A senior Metropolitan Police manager set out to undermine his own commissioner, it has been reported.
Claims of a campaign to cripple the then Yard chief Sir Ian Blair are contained in a suppressed police intelligence report, according to The Independent.
Lord Blair was the Metropolitan Police Commissioner from 2005 to 2008 |
Written by a detective inside the force's original phone hacking inquiry, the report states that a member of the Met's eight-strong management board - comprising the Yard's most senior personnel - was briefing against the commissioner's performance and informing outsiders about key cases, the newspaper says.
The former commissioner, now Lord Blair, has demanded to know why he was kept in the dark about the existence of the report, the newspaper added. He saw the internal intelligence document, written in 2006, for the first time only earlier this year.
Lord Blair, who was commissioner from 2005 to 2008, has submitted the file to the Yard's Operation Weeting - the continuing investigation into the hacking scandal - with a series of questions about why he was not told about it when he was in office and what action was taken to investigate the leaks.

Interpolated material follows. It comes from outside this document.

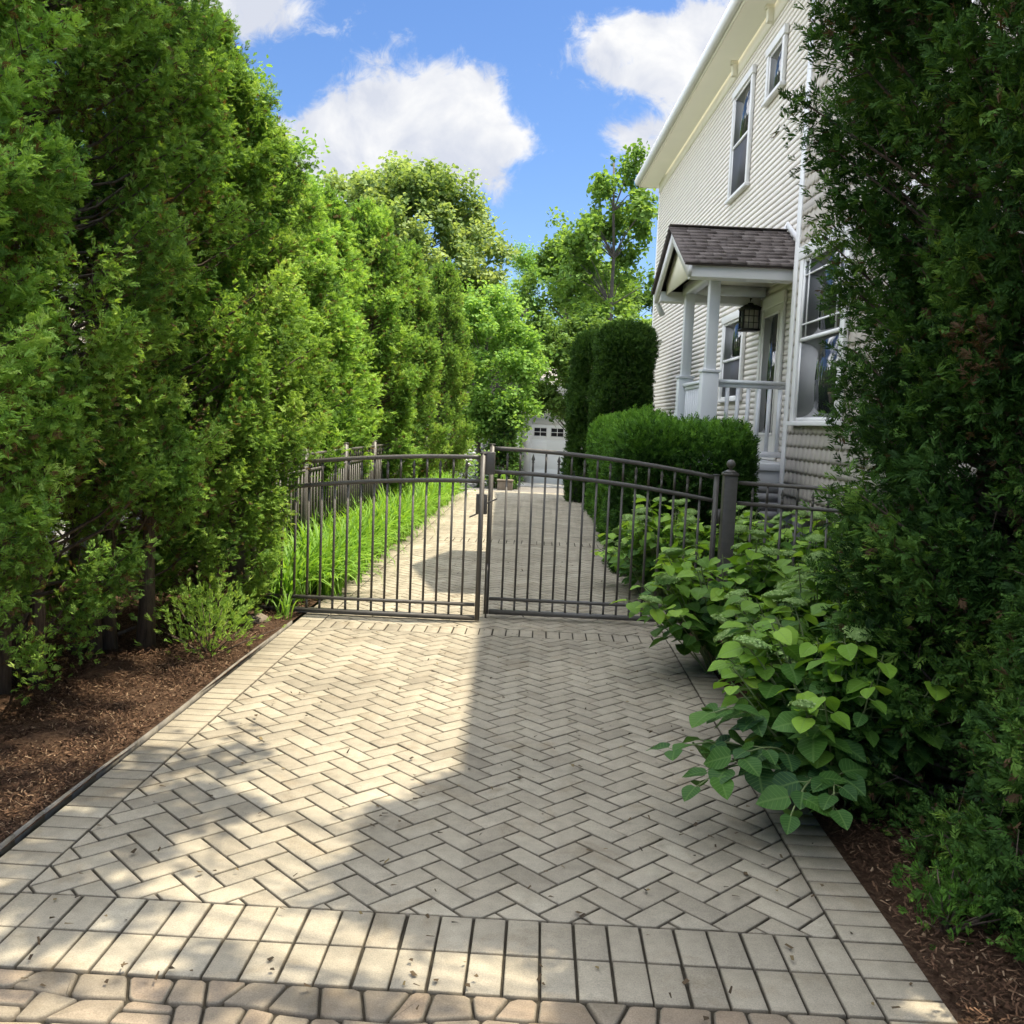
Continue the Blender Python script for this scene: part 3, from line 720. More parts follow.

The newspaper said that among the key figures on the management board was Dick Fedorcio, the former Met communications chief who resigned last month after gross misconduct allegations were launched against him over the decision to hire former News of the World executive Neil Wallis in 2009 to provide PR advice for the force.
Mr Wallis was arrested on suspicion of phone-hacking last July but has not been charged.
Mr Fedorcio told the newspaper he had played no part in the leaking of information, saying: "I have no knowledge of this."
A Scotland Yard spokesman said: "The intelligence report referred to dates from several years ago. It did not identify an individual as the source of information allegedly being disclosed from the MPS (Metropolitan Police Service) Management Board and it did not warrant further action at that time. This remains the case and it is not being investigated by Operations Weeting, Elveden or Tuleta, the phone hacking and related inquiries being led by DAC (Deputy Assistant Commissioner) Sue Akers."
News International, former publisher of the News of the World, which it closed in the row over phone hacking, had no comment.